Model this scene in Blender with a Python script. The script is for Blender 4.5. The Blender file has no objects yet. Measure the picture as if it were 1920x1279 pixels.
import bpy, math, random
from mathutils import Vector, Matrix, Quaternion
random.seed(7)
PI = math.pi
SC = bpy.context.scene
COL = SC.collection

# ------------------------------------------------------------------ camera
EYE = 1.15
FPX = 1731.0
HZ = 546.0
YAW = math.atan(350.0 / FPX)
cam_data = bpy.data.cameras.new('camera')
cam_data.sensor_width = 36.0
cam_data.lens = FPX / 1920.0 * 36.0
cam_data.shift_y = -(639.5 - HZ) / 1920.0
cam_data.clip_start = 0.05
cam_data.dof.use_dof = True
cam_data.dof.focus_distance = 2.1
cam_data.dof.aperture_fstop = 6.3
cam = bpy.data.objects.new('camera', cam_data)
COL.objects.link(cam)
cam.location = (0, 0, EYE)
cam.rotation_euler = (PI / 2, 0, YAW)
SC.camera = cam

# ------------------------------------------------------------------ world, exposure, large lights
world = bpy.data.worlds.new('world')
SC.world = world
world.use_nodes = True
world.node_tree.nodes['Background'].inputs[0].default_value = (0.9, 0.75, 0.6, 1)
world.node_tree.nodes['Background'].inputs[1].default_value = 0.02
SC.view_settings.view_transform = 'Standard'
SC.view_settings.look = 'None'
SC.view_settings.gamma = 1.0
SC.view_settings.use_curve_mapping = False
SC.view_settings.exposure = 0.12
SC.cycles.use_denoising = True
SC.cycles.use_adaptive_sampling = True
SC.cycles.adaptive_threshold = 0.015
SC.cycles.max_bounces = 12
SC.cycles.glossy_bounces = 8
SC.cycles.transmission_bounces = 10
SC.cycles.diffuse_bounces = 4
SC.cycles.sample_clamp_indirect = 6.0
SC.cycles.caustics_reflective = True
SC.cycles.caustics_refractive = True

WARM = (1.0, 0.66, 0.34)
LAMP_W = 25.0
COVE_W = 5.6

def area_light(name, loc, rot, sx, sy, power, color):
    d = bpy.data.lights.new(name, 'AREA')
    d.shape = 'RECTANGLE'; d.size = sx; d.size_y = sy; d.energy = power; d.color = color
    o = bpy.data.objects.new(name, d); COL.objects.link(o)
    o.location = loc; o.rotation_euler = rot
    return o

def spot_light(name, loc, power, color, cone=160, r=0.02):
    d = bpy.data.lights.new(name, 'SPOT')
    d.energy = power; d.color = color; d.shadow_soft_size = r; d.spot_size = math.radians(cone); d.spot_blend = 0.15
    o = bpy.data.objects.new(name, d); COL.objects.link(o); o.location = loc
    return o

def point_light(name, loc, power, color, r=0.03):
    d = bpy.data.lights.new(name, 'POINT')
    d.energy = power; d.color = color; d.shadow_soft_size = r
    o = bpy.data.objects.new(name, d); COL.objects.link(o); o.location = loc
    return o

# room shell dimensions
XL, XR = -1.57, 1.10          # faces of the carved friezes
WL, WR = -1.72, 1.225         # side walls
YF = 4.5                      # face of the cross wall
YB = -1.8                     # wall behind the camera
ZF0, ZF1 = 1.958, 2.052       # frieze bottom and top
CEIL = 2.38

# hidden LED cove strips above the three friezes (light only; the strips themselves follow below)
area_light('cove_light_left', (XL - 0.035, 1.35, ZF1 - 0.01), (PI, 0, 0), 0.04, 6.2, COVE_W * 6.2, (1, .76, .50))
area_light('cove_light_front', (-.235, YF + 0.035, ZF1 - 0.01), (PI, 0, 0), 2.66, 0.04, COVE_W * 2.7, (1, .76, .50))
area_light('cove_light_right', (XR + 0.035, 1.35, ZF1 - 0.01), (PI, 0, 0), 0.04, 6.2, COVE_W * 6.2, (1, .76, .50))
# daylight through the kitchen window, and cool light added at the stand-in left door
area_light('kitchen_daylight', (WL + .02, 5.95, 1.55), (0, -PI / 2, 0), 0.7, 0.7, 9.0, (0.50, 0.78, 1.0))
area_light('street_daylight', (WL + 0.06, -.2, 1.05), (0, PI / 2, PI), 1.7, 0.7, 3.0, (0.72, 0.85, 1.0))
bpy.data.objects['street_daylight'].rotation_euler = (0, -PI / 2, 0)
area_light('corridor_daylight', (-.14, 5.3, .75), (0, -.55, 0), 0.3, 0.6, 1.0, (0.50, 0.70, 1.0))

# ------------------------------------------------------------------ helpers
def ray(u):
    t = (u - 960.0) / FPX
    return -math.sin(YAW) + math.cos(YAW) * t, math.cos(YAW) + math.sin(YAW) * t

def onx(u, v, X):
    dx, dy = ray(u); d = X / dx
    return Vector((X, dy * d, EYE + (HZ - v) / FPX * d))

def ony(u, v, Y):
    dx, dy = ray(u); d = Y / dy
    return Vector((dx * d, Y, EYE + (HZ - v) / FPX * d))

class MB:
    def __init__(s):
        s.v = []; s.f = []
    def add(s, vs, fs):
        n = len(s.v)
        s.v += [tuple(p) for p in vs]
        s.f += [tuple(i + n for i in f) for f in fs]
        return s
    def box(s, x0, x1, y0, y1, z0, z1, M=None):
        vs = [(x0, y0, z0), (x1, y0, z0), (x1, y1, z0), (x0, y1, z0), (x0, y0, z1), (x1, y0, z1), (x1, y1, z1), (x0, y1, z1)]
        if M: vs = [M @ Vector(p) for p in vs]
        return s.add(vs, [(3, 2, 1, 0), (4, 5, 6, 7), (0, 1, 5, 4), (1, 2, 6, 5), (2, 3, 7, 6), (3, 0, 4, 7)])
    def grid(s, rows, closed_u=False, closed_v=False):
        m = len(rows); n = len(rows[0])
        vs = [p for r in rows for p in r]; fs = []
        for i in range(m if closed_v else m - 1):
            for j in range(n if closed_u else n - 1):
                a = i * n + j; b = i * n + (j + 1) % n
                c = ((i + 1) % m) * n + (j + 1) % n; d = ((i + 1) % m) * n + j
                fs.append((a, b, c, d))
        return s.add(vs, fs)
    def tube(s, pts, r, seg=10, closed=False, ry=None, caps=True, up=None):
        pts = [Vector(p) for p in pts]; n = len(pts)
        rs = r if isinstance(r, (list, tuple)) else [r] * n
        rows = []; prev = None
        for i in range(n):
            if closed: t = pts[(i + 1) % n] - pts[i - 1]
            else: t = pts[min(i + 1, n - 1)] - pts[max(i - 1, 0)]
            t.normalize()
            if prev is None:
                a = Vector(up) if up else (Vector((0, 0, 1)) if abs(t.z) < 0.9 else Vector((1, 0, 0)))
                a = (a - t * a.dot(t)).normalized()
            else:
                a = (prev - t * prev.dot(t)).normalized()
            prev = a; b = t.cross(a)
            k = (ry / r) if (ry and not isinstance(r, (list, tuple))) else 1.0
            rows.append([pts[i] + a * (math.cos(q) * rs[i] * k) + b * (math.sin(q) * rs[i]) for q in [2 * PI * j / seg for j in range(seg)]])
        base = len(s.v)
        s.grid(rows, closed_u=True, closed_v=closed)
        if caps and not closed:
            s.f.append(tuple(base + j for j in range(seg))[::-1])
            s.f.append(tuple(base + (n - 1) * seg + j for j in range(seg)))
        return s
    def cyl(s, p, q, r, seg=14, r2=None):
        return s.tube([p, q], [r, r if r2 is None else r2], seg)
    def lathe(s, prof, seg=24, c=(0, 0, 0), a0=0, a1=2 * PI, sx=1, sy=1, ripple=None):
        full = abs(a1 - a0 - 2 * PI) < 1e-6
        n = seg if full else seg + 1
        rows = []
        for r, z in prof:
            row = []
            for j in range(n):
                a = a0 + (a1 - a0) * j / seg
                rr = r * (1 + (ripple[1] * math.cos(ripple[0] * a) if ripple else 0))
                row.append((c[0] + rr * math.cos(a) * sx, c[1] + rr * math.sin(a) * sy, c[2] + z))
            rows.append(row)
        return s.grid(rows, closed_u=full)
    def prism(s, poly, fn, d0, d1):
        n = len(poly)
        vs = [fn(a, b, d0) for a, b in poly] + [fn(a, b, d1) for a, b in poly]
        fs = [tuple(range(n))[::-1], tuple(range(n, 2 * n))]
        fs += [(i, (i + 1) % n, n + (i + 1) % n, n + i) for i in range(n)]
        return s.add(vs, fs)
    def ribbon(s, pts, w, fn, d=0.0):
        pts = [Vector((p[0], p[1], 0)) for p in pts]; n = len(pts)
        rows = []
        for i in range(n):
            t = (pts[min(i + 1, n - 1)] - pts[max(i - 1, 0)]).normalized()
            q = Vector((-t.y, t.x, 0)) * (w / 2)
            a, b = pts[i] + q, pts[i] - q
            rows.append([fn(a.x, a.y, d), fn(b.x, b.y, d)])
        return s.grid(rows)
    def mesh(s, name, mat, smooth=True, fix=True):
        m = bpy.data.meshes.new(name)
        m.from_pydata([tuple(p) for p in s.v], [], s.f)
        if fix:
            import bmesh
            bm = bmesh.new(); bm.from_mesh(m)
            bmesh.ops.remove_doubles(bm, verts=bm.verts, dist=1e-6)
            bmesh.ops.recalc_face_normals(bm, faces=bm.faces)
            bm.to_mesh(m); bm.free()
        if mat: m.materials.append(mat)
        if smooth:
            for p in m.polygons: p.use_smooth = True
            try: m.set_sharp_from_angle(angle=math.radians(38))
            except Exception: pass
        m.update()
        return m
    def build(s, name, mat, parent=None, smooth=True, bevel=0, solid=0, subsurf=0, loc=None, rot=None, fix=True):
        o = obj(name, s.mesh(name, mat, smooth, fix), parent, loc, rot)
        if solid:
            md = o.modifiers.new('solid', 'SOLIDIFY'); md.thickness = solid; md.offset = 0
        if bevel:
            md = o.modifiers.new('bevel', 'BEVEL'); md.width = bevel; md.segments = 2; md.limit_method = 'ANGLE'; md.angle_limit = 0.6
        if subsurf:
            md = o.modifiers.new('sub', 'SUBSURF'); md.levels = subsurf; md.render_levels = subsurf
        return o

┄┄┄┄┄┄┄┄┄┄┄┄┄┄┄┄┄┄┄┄

What to do: Check each line above for "scene" and return the ones that have it.

Exercise result:
Model this scene in Blender with a Python script. The script is for Blender 4.5. The Blender file has no objects yet. Measure the picture as if it were 1920x1279 pixels.
SC = bpy.context.scene